COLLECTED DATA -

* Begin *

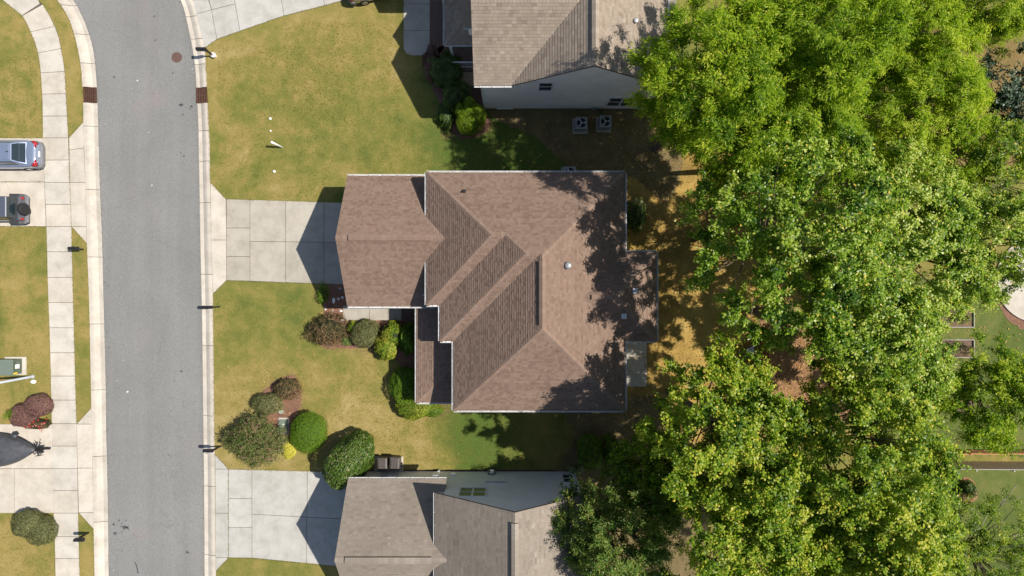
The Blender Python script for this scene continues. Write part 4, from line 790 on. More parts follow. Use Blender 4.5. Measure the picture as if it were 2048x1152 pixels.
def tree(name, label, px, py, hc, R, zb, zt, mat, seed, leaf=(.19, .13), clumps=230, per=150, tone=(.45, .20), cs=.62, twig=5, ry=None, base=None, cat='tree', bare=0.0, up=.9, group=None, low=-.3, fill=0.0):
    """crown centre seen at pixel (px,py) at height hc; R radius; zb..zt crown heights"""
    rs = np.random.RandomState(seed); c = W(px, py, hc); x, y = c.x, c.y
    bx, by = (x, y) if base is None else g2(*base)
    t = thing(name, label, cat, (bx, by, 0), group=group); ry = ry or R; cz = (zb + zt) / 2; rz = (zt - zb) / 2
    u = rs.normal(size=(clumps * 3, 3)); u /= np.linalg.norm(u, axis=1, keepdims=True); u = u[u[:, 2] > low][:clumps]; n = len(u)
    f = np.clip(lobed(rs)(u), .6, 1.22); rr = np.where(rs.rand(n) < .15, rs.uniform(.35, .75, n), rs.uniform(.74, 1.06, n)) * f
    cc = np.stack([u[:, 0] * R, u[:, 1] * ry, u[:, 2] * rz], 1) * rr[:, None] + np.array([x - bx, y - by, cz])
    if fill:                                # shaded boughs lower inside the crown
        m = int(n * fill); uf = rs.normal(size=(m, 3)); uf /= np.linalg.norm(uf, axis=1, keepdims=True); uf[:, 2] = -np.abs(uf[:, 2]) * .6
        cc = np.concatenate([cc, np.stack([uf[:, 0] * R, uf[:, 1] * ry, uf[:, 2] * rz], 1) * rs.uniform(.35, .85, m)[:, None] + np.array([x - bx, y - by, cz])]); u = np.concatenate([u, uf]); rr = np.concatenate([rr, np.full(m, .5)]); n += m
    out = u * np.array([1, 1, .5]) + np.array([0, 0, .25])
    # twigs of every clump
    nt = n * twig; ci = np.repeat(np.arange(n), twig); td = out[ci] * .9 + rs.normal(size=(nt, 3)) * np.array([1, 1, .42]); td /= np.linalg.norm(td, axis=1, keepdims=True); tl = cs * rs.uniform(.7, 1.5, nt)
    pl = max(1, per // twig); li = np.repeat(np.arange(nt), pl); s = rs.uniform(.08, 1, len(li)) ** .8
    pos = cc[ci[li]] + td[li] * (s * tl[li])[:, None] + rs.normal(size=(len(li), 3)) * (cs * .17) + np.array([0, 0, -.12]) * (s ** 2)[:, None] * cs
    nr = np.array([.30, .02, up]) + out[ci[li]] * .35 + rs.normal(size=(len(li), 3)) * .42
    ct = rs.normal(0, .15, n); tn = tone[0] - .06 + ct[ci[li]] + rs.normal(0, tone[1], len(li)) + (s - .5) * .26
    tn = np.where(rs.rand(len(li)) < .035, rs.uniform(.93, 1, len(li)), np.minimum(tn, .94))
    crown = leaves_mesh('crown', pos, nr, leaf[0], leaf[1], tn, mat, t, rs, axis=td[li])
    # trunk with limbs
    mb = MB(); tr = .045 * R + .06
    top = Vector((x - bx, y - by, zb + rz * .9)); mid = Vector(((x - bx) * .4, (y - by) * .4, zb * .6))
    mb.tube([(0, 0, -.05), (0, 0, .25), mid, top], [tr * 1.5, tr * 1.05, tr * .85, tr * .35], 9)
    order = np.argsort(-rr)[::max(1, n // 34)][:34]
    for k in order:
        e = Vector(cc[k]); f0 = rs.uniform(.35, .95); st = mid.lerp(top, f0); m2 = st.lerp(e, .5) + Vector((0, 0, .35 * rs.rand())) ; r0 = tr * (.42 - .25 * f0)
        mb.tube([st, m2, e], [r0, r0 * .6, .012], 5, False)
    mb.build('trunk', 'bark', t, smooth=True)
    if bare:
        mb = MB()
        for k in rs.choice(n, int(n * bare), replace=False):
            e = Vector(cc[k]); d = Vector(out[k]).normalized()
            for j in range(3): mb.beam(e - d * .6, e + d * rs.uniform(.2, .7) + Vector(rs.normal(size=3) * .3), .022)
        o = mb.build('branches', 'twig', t); o['kind'] = 'stuff'
    return t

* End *

WHAT IS EXPECTED - Transcribe all of the material exactly, leaving out whatever pictures it contains.

TASK SOLUTION -
The Blender Python script for this scene continues. Write part 4, from line 790 on. More parts follow. Use Blender 4.5. Measure the picture as if it were 2048x1152 pixels.
def tree(name, label, px, py, hc, R, zb, zt, mat, seed, leaf=(.19, .13), clumps=230, per=150, tone=(.45, .20), cs=.62, twig=5, ry=None, base=None, cat='tree', bare=0.0, up=.9, group=None, low=-.3, fill=0.0):
    """crown centre seen at pixel (px,py) at height hc; R radius; zb..zt crown heights"""
    rs = np.random.RandomState(seed); c = W(px, py, hc); x, y = c.x, c.y
    bx, by = (x, y) if base is None else g2(*base)
    t = thing(name, label, cat, (bx, by, 0), group=group); ry = ry or R; cz = (zb + zt) / 2; rz = (zt - zb) / 2
    u = rs.normal(size=(clumps * 3, 3)); u /= np.linalg.norm(u, axis=1, keepdims=True); u = u[u[:, 2] > low][:clumps]; n = len(u)
    f = np.clip(lobed(rs)(u), .6, 1.22); rr = np.where(rs.rand(n) < .15, rs.uniform(.35, .75, n), rs.uniform(.74, 1.06, n)) * f
    cc = np.stack([u[:, 0] * R, u[:, 1] * ry, u[:, 2] * rz], 1) * rr[:, None] + np.array([x - bx, y - by, cz])
    if fill:                                # shaded boughs lower inside the crown
        m = int(n * fill); uf = rs.normal(size=(m, 3)); uf /= np.linalg.norm(uf, axis=1, keepdims=True); uf[:, 2] = -np.abs(uf[:, 2]) * .6
        cc = np.concatenate([cc, np.stack([uf[:, 0] * R, uf[:, 1] * ry, uf[:, 2] * rz], 1) * rs.uniform(.35, .85, m)[:, None] + np.array([x - bx, y - by, cz])]); u = np.concatenate([u, uf]); rr = np.concatenate([rr, np.full(m, .5)]); n += m
    out = u * np.array([1, 1, .5]) + np.array([0, 0, .25])
    # twigs of every clump
    nt = n * twig; ci = np.repeat(np.arange(n), twig); td = out[ci] * .9 + rs.normal(size=(nt, 3)) * np.array([1, 1, .42]); td /= np.linalg.norm(td, axis=1, keepdims=True); tl = cs * rs.uniform(.7, 1.5, nt)
    pl = max(1, per // twig); li = np.repeat(np.arange(nt), pl); s = rs.uniform(.08, 1, len(li)) ** .8
    pos = cc[ci[li]] + td[li] * (s * tl[li])[:, None] + rs.normal(size=(len(li), 3)) * (cs * .17) + np.array([0, 0, -.12]) * (s ** 2)[:, None] * cs
    nr = np.array([.30, .02, up]) + out[ci[li]] * .35 + rs.normal(size=(len(li), 3)) * .42
    ct = rs.normal(0, .15, n); tn = tone[0] - .06 + ct[ci[li]] + rs.normal(0, tone[1], len(li)) + (s - .5) * .26
    tn = np.where(rs.rand(len(li)) < .035, rs.uniform(.93, 1, len(li)), np.minimum(tn, .94))
    crown = leaves_mesh('crown', pos, nr, leaf[0], leaf[1], tn, mat, t, rs, axis=td[li])
    # trunk with limbs
    mb = MB(); tr = .045 * R + .06
    top = Vector((x - bx, y - by, zb + rz * .9)); mid = Vector(((x - bx) * .4, (y - by) * .4, zb * .6))
    mb.tube([(0, 0, -.05), (0, 0, .25), mid, top], [tr * 1.5, tr * 1.05, tr * .85, tr * .35], 9)
    order = np.argsort(-rr)[::max(1, n // 34)][:34]
    for k in order:
        e = Vector(cc[k]); f0 = rs.uniform(.35, .95); st = mid.lerp(top, f0); m2 = st.lerp(e, .5) + Vector((0, 0, .35 * rs.rand())) ; r0 = tr * (.42 - .25 * f0)
        mb.tube([st, m2, e], [r0, r0 * .6, .012], 5, False)
    mb.build('trunk', 'bark', t, smooth=True)
    if bare:
        mb = MB()
        for k in rs.choice(n, int(n * bare), replace=False):
            e = Vector(cc[k]); d = Vector(out[k]).normalized()
            for j in range(3): mb.beam(e - d * .6, e + d * rs.uniform(.2, .7) + Vector(rs.normal(size=3) * .3), .022)
        o = mb.build('branches', 'twig', t); o['kind'] = 'stuff'
    return t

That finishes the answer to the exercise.